I just ran my experiment. While I don't have a cassette player handy, I did have the means to make a reasonably good quality analog recording to try with iTunes Match, as follows:

  1. I used this old CD player:

    KOSS CD player

  2. And this excellent CD:

    INXS - X

  3. I plugged the CD player into my Windows* PC's blue audio input (line in) with this cable:

    3.5mm male to 3.5mm male analog audio cable

  4. I recorded the entire CD using EAC's "Record WAV" feature. Then, I split up the resulting single, large WAV file into individual WAV files (using EAC's "Process WAV" menu item.) I judged the track boundaries by eye/ear, and I ended up within a second or two of the actual track lengths reported elsewhere.

  5. I compressed the WAVs into MP3 using EAC w/LAME.

  6. I renamed and copied the resulting MP3 files to my Mac.

  7. I added the MP3s to iTunes, and then added them to iCloud.
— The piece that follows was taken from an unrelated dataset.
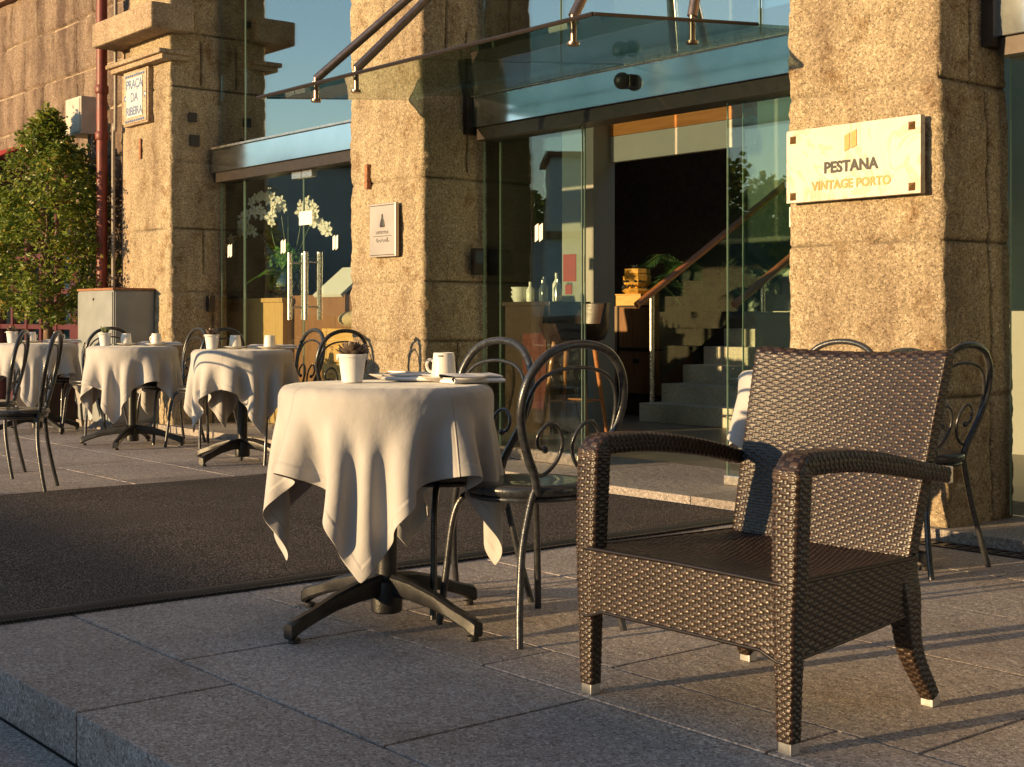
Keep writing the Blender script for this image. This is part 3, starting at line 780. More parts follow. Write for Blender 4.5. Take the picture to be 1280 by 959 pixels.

After a few minutes, iTunes Match finished doing its thing, and 10 of 11 tracks were Matched. Proof:

    iTunes Match worked successfully on 10 of 11 analog-recorded tracks


It doesn't appear that a strictly digital-sourced (i.e. ripped) MP3 input is required for iTunes Match to succeed (somewhat) at matching. However, I did make sure line levels were appropriate during recording to avoid clipping, and though my recording was analog, the source is high quality.

What I still don't know is if iTunes Match would work with audio cassette, LP, or FM-sourced audio. Does anybody care to run a follow-up experiment? :-)

* (my apologies for using Windows for the recording part of this experiment. I'm not yet familiar with audio recording/editing on the Mac.)

  • Curious - so one song didn't match? Any thoughts on what made that song different? Too long/short? Did you get any takers on the FM radio/LP experiment? Commented Jul 5, 2013 at 18:39
  • @JoeTaxpayer I'm not sure why it didn't match, but FWIW, I've had the same experience with iTunes Match and digitally extracted (ripped) CD audio: Most songs match, but some don't. So, the match failure in the case above isn't strictly attributable to the source being analog .. though it might be. As for FM/LP, I'm not aware of any FM success, but this thread at Apple Support communities has strong anecdotal evidence of some vinyl LP songs matching. Commented Jul 5, 2013 at 20:06
  • I bought Match after seeing your reply. As a test, I recorded some songs off streamed feeds, eg Pandora & Spotify. Every one was matched. Ripped CDs I had on iTunes had about a 90% success rate. Commented Jul 6, 2013 at 2:07

Here you can find how iTunes Match handles it's content. And I'm afraid they are quite obvious about it:

One of the big questions about Apple’s upcoming iTunes Match is how the online music service will handle songs acquired from non-standard sources, like analog LPs, or yes, file-sharing networks.

Coming this fall, iTunes Match will scan your iTunes library and make available in the cloud all the songs you’ve purchased online or ripped from CDs.

When you read through the post, it became clear to me Apple didn't left any gaps where you could turn your old, analog material into the cloud. You must have bought the item before (either in the iTunes Store or either on CD)...

Maybe some geniuses can find a workaround, but I don't think so. If you add a song from your analog media, iTunes Match won't be able to match the song, but it will upload it to the cloud anyway so you can download it on another device!

  • Thanks for the link. I'm very curious about this still. I need to find out if I have some analog recordings in my collection and test the theory! Commented Mar 16, 2012 at 14:44
  • Ok, If you get any result, could you please share them with me? :)
    – Michiel
    Commented Mar 16, 2012 at 14:47
  • 1
    I'm conducting an experiment as I type :) I'll post my results here later today. Commented Mar 16, 2012 at 14:56
  • Some results available in my answer. Commented Mar 16, 2012 at 18:27

So it is still unclear if digitizing a purchased analog copy of a song from an 33 1/3 LP or 45 single, or a cassette tape will be matched. My plan has been to try the cassette route first.. when I cleared out most of my cassette tapes, I left a drawer full intact to test this with with the thinking, I've paid for them already, so this may and should work in an ideal world. There could well be some signal analysis that detects the source; certainly FM recorded content should be rejected, but not purchased LP/single/cassette content.


It does work from cassette, although you have to separately identify each song. I used Audiology and a $25 cassette converter (that also works like a cassette walkman). It's a little labor intensive, especially finding the beginning and end of songs.

You can do the whole cassette as one album, but it doesn't split all the songs down with iMatch.